>> start Data
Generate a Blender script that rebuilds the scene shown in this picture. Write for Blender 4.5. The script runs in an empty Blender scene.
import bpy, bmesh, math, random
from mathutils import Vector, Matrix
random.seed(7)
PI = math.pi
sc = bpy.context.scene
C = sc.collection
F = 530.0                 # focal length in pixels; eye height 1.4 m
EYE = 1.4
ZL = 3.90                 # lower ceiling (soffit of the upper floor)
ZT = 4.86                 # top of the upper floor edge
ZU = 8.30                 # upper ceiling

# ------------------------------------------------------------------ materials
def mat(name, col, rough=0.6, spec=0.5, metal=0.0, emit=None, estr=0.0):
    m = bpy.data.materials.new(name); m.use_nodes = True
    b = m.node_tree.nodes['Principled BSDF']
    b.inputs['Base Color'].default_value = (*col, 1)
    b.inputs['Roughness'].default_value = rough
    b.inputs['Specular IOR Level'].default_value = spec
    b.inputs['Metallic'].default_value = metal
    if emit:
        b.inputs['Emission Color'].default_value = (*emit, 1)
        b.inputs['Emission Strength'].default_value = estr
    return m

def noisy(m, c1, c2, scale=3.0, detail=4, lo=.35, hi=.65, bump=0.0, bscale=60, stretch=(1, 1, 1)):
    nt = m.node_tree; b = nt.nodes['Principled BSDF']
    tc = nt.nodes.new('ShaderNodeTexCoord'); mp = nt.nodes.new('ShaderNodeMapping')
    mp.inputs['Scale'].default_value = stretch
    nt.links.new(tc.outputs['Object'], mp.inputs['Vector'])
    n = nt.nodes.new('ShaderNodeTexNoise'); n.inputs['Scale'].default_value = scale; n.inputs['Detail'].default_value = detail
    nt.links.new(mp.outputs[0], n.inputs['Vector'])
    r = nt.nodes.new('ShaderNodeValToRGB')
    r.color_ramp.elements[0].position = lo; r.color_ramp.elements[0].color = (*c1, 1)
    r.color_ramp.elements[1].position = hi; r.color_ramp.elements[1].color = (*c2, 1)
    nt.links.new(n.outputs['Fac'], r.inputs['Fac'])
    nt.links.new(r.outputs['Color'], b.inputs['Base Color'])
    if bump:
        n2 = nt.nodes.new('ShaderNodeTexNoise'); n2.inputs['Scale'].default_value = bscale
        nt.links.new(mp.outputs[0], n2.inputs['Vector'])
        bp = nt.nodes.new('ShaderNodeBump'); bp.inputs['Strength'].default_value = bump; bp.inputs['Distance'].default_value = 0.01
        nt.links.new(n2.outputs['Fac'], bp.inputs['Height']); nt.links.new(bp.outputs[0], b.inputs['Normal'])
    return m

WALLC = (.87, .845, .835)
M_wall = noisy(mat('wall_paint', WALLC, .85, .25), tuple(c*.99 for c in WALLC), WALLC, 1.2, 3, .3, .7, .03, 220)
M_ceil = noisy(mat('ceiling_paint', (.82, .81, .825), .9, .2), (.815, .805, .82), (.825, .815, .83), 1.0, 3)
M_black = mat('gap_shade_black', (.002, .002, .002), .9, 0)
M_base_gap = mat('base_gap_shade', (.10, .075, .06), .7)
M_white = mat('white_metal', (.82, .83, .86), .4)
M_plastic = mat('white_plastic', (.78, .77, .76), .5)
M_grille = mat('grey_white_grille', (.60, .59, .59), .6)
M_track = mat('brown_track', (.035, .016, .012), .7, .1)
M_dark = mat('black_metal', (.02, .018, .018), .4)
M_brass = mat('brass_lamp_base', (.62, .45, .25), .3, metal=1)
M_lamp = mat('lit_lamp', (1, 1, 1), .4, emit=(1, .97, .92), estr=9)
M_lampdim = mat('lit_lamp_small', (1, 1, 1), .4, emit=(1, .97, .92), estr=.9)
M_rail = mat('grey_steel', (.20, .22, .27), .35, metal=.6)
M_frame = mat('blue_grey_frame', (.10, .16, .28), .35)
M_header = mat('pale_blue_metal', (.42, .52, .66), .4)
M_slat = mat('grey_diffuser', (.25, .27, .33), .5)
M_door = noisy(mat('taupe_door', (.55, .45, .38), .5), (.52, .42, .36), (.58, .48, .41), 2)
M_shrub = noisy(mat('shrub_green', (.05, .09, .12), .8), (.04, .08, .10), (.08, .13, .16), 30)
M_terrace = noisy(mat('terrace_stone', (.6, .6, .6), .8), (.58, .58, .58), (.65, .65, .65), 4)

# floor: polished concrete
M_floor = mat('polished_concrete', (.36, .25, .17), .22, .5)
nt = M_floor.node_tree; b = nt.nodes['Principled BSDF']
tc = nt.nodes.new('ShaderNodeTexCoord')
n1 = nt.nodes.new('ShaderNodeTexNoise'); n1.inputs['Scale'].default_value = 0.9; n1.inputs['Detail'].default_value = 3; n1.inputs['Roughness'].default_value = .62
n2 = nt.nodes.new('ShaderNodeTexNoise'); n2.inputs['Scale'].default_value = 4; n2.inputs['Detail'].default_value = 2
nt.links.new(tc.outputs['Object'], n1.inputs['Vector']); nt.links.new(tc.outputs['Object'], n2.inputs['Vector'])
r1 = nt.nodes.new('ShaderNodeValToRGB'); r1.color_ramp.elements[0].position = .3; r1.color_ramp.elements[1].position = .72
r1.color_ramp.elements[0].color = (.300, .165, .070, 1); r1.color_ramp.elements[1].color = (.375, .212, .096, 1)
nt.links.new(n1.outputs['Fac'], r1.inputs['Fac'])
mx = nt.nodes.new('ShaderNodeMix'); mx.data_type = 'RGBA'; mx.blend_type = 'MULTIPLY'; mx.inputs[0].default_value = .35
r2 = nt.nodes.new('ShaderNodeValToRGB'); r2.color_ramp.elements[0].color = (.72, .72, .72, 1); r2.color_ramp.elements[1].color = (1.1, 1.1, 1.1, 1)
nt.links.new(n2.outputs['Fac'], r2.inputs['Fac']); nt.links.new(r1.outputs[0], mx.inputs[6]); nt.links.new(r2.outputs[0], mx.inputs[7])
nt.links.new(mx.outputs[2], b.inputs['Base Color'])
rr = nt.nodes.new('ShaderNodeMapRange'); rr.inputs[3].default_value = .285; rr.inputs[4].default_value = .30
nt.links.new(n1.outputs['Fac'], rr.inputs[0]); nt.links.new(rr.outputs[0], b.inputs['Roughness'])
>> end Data
The task — Return a word-for-word copy of the lines from the beginning of the listing to the line holding "# upper ceiling", both kept.

Answer below —
Generate a Blender script that rebuilds the scene shown in this picture. Write for Blender 4.5. The script runs in an empty Blender scene.
import bpy, bmesh, math, random
from mathutils import Vector, Matrix
random.seed(7)
PI = math.pi
sc = bpy.context.scene
C = sc.collection
F = 530.0                 # focal length in pixels; eye height 1.4 m
EYE = 1.4
ZL = 3.90                 # lower ceiling (soffit of the upper floor)
ZT = 4.86                 # top of the upper floor edge
ZU = 8.30                 # upper ceiling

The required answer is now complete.